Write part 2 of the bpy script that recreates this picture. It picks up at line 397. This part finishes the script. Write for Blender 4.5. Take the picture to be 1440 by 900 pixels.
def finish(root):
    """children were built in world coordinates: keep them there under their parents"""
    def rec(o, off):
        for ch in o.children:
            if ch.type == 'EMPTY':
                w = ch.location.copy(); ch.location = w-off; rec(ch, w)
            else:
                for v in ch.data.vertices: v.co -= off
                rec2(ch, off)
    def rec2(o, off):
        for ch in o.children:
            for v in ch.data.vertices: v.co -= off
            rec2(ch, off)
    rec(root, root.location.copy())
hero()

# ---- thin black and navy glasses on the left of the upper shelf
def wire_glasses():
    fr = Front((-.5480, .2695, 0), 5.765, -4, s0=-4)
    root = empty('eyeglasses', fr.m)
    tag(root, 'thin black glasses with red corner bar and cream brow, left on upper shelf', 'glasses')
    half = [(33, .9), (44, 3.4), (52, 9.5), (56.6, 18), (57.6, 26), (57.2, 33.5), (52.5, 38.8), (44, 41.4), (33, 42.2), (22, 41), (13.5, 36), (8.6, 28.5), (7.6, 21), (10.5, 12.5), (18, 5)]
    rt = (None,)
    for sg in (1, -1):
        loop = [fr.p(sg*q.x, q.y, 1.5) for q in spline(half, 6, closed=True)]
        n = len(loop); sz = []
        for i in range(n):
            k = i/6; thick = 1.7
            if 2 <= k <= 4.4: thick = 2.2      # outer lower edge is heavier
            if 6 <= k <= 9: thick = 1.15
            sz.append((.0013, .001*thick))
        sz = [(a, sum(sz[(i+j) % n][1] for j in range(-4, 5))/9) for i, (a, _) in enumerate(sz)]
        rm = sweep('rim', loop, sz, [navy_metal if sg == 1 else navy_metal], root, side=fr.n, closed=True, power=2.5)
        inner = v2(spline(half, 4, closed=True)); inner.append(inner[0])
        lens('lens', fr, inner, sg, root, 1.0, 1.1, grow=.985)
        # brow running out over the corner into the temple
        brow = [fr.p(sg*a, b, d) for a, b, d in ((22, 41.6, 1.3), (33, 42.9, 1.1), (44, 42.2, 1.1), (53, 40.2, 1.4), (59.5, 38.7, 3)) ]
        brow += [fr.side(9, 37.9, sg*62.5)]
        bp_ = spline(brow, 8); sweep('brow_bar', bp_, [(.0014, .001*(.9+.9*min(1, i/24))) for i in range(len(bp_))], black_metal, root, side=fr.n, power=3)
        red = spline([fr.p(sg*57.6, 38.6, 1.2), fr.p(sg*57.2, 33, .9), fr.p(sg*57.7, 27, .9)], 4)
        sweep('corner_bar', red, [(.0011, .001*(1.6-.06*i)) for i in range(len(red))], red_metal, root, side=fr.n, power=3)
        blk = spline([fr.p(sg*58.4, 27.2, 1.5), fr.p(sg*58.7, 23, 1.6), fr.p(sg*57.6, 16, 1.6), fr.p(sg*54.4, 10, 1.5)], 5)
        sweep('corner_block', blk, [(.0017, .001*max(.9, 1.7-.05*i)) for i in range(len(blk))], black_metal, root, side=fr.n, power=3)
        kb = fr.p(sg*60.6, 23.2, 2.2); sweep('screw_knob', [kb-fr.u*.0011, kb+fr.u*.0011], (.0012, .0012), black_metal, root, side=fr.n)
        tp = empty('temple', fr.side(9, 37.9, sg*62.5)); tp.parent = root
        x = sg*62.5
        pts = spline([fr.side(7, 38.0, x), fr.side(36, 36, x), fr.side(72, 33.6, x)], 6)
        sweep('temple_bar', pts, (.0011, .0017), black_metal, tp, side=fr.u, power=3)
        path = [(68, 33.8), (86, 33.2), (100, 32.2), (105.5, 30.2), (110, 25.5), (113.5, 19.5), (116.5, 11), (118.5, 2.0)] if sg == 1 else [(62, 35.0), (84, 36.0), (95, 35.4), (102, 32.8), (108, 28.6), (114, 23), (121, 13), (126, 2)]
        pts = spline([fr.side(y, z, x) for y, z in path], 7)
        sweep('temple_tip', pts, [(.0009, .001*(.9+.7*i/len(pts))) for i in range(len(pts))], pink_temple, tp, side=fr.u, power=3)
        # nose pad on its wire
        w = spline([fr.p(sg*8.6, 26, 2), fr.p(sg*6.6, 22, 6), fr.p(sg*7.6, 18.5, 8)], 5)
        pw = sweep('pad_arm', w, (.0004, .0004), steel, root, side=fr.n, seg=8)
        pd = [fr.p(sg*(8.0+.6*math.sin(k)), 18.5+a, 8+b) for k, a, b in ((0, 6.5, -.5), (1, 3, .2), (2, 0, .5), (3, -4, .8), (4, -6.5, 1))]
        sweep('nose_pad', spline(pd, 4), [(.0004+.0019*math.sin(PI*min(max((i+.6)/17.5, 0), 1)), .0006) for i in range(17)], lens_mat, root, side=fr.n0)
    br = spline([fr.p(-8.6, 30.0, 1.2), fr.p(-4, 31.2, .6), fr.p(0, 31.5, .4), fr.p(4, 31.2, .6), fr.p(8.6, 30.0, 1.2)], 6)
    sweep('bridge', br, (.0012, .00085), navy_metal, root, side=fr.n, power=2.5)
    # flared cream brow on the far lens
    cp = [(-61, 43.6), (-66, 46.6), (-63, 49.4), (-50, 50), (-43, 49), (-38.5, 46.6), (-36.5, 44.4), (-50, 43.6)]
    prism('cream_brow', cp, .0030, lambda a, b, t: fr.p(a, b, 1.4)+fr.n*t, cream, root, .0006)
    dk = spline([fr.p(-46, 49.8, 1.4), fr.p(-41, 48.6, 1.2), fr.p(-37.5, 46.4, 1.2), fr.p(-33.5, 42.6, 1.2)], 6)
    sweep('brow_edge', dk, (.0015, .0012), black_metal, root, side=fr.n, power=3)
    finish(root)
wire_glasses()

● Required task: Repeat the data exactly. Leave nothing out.

● The completed task:
Write part 2 of the bpy script that recreates this picture. It picks up at line 397. This part finishes the script. Write for Blender 4.5. Take the picture to be 1440 by 900 pixels.
def finish(root):
    """children were built in world coordinates: keep them there under their parents"""
    def rec(o, off):
        for ch in o.children:
            if ch.type == 'EMPTY':
                w = ch.location.copy(); ch.location = w-off; rec(ch, w)
            else:
                for v in ch.data.vertices: v.co -= off
                rec2(ch, off)
    def rec2(o, off):
        for ch in o.children:
            for v in ch.data.vertices: v.co -= off
            rec2(ch, off)
    rec(root, root.location.copy())
hero()

# ---- thin black and navy glasses on the left of the upper shelf
def wire_glasses():
    fr = Front((-.5480, .2695, 0), 5.765, -4, s0=-4)
    root = empty('eyeglasses', fr.m)
    tag(root, 'thin black glasses with red corner bar and cream brow, left on upper shelf', 'glasses')
    half = [(33, .9), (44, 3.4), (52, 9.5), (56.6, 18), (57.6, 26), (57.2, 33.5), (52.5, 38.8), (44, 41.4), (33, 42.2), (22, 41), (13.5, 36), (8.6, 28.5), (7.6, 21), (10.5, 12.5), (18, 5)]
    rt = (None,)
    for sg in (1, -1):
        loop = [fr.p(sg*q.x, q.y, 1.5) for q in spline(half, 6, closed=True)]
        n = len(loop); sz = []
        for i in range(n):
            k = i/6; thick = 1.7
            if 2 <= k <= 4.4: thick = 2.2      # outer lower edge is heavier
            if 6 <= k <= 9: thick = 1.15
            sz.append((.0013, .001*thick))
        sz = [(a, sum(sz[(i+j) % n][1] for j in range(-4, 5))/9) for i, (a, _) in enumerate(sz)]
        rm = sweep('rim', loop, sz, [navy_metal if sg == 1 else navy_metal], root, side=fr.n, closed=True, power=2.5)
        inner = v2(spline(half, 4, closed=True)); inner.append(inner[0])
        lens('lens', fr, inner, sg, root, 1.0, 1.1, grow=.985)
        # brow running out over the corner into the temple
        brow = [fr.p(sg*a, b, d) for a, b, d in ((22, 41.6, 1.3), (33, 42.9, 1.1), (44, 42.2, 1.1), (53, 40.2, 1.4), (59.5, 38.7, 3)) ]
        brow += [fr.side(9, 37.9, sg*62.5)]
        bp_ = spline(brow, 8); sweep('brow_bar', bp_, [(.0014, .001*(.9+.9*min(1, i/24))) for i in range(len(bp_))], black_metal, root, side=fr.n, power=3)
        red = spline([fr.p(sg*57.6, 38.6, 1.2), fr.p(sg*57.2, 33, .9), fr.p(sg*57.7, 27, .9)], 4)
        sweep('corner_bar', red, [(.0011, .001*(1.6-.06*i)) for i in range(len(red))], red_metal, root, side=fr.n, power=3)
        blk = spline([fr.p(sg*58.4, 27.2, 1.5), fr.p(sg*58.7, 23, 1.6), fr.p(sg*57.6, 16, 1.6), fr.p(sg*54.4, 10, 1.5)], 5)
        sweep('corner_block', blk, [(.0017, .001*max(.9, 1.7-.05*i)) for i in range(len(blk))], black_metal, root, side=fr.n, power=3)
        kb = fr.p(sg*60.6, 23.2, 2.2); sweep('screw_knob', [kb-fr.u*.0011, kb+fr.u*.0011], (.0012, .0012), black_metal, root, side=fr.n)
        tp = empty('temple', fr.side(9, 37.9, sg*62.5)); tp.parent = root
        x = sg*62.5
        pts = spline([fr.side(7, 38.0, x), fr.side(36, 36, x), fr.side(72, 33.6, x)], 6)
        sweep('temple_bar', pts, (.0011, .0017), black_metal, tp, side=fr.u, power=3)
        path = [(68, 33.8), (86, 33.2), (100, 32.2), (105.5, 30.2), (110, 25.5), (113.5, 19.5), (116.5, 11), (118.5, 2.0)] if sg == 1 else [(62, 35.0), (84, 36.0), (95, 35.4), (102, 32.8), (108, 28.6), (114, 23), (121, 13), (126, 2)]
        pts = spline([fr.side(y, z, x) for y, z in path], 7)
        sweep('temple_tip', pts, [(.0009, .001*(.9+.7*i/len(pts))) for i in range(len(pts))], pink_temple, tp, side=fr.u, power=3)
        # nose pad on its wire
        w = spline([fr.p(sg*8.6, 26, 2), fr.p(sg*6.6, 22, 6), fr.p(sg*7.6, 18.5, 8)], 5)
        pw = sweep('pad_arm', w, (.0004, .0004), steel, root, side=fr.n, seg=8)
        pd = [fr.p(sg*(8.0+.6*math.sin(k)), 18.5+a, 8+b) for k, a, b in ((0, 6.5, -.5), (1, 3, .2), (2, 0, .5), (3, -4, .8), (4, -6.5, 1))]
        sweep('nose_pad', spline(pd, 4), [(.0004+.0019*math.sin(PI*min(max((i+.6)/17.5, 0), 1)), .0006) for i in range(17)], lens_mat, root, side=fr.n0)
    br = spline([fr.p(-8.6, 30.0, 1.2), fr.p(-4, 31.2, .6), fr.p(0, 31.5, .4), fr.p(4, 31.2, .6), fr.p(8.6, 30.0, 1.2)], 6)
    sweep('bridge', br, (.0012, .00085), navy_metal, root, side=fr.n, power=2.5)
    # flared cream brow on the far lens
    cp = [(-61, 43.6), (-66, 46.6), (-63, 49.4), (-50, 50), (-43, 49), (-38.5, 46.6), (-36.5, 44.4), (-50, 43.6)]
    prism('cream_brow', cp, .0030, lambda a, b, t: fr.p(a, b, 1.4)+fr.n*t, cream, root, .0006)
    dk = spline([fr.p(-46, 49.8, 1.4), fr.p(-41, 48.6, 1.2), fr.p(-37.5, 46.4, 1.2), fr.p(-33.5, 42.6, 1.2)], 6)
    sweep('brow_edge', dk, (.0015, .0012), black_metal, root, side=fr.n, power=3)
    finish(root)
wire_glasses()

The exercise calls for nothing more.